On May 15,
a Coldwater (Mississippi) business owner who was found guilty in Municipal Court
of assaulting one of her clients won her appeal.
On May 15,
a Coldwater (Mississippi) business owner who was found guilty in Municipal Court
of assaulting one of her clients won her appeal.
According
to Tate County Circuit Court Judge Andrew Baker, the prosecution failed to meet
the burden of proof that Carolyn McDale, who owns Learning Tree Christian
Preschool, assaulted Robin Ragsdale, whose three-year-old son had attended the
preschool.
McDale told
the Tri-State Defender she had been worried that she would not receive a fair
trial because Coldwater’s municipal court judge and its prosecutor are partners
in a law firm in Hernando, Miss. She said the charges filed against her were
“frivolous and unmerited, to say the least, and the basis for the civil lawsuit
that is to follow.”
“We are
getting ready to file a suit before we go back to municipal court on June 13,”
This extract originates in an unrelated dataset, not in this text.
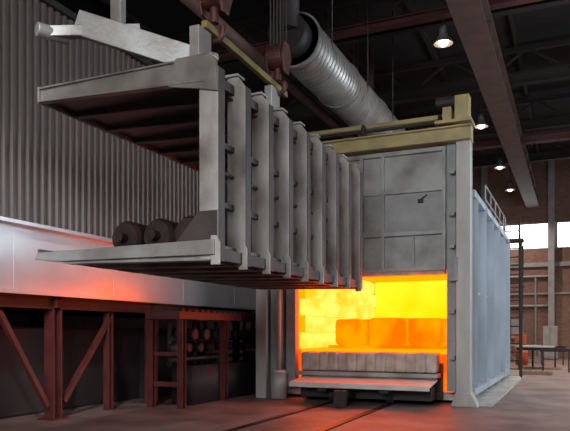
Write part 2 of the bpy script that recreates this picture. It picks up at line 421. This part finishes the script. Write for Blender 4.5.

said McDale, who has since been cited for using a park for a walkathon to
support her bid for mayor while running against Coldwater’s incumbent mayor,
Jessie J. Edwards. Edwards beat McDale and five other candidates in the May 5
primary.
Edwards
received 304 votes to McDale’s 104. He then defeated Gregory Means in the runoff
election, 340 to 320.
McDale
launched a campaign to unseat the five-term mayor because, she says, “He
mistreats Coldwater residents.”
In an
interview, the mayor noted that McDale’s attempt to unseat him just didn’t work.
“I was re-elected mayor of the town of Coldwater,” he said.
The feud
started in January when Edwards would not permit McDale and her supporters to address
the Board of Aldermen following her altercation with Ragsdale.
A one-term
alderman, Edwards said he didn’t have anything to do with the judge’s decision.
He said, “The whole ordeal is about nothing.”
McDale
collected 600 signatures on a petition to remove the judge and prosecutor. On
Feb. 14, she and several supporters marched down West Service Dr. demanding
justice.
McDale said
her attorney also is representing two other residents – and 15 others – “who have
been wrongfully mistreated in Coldwater.”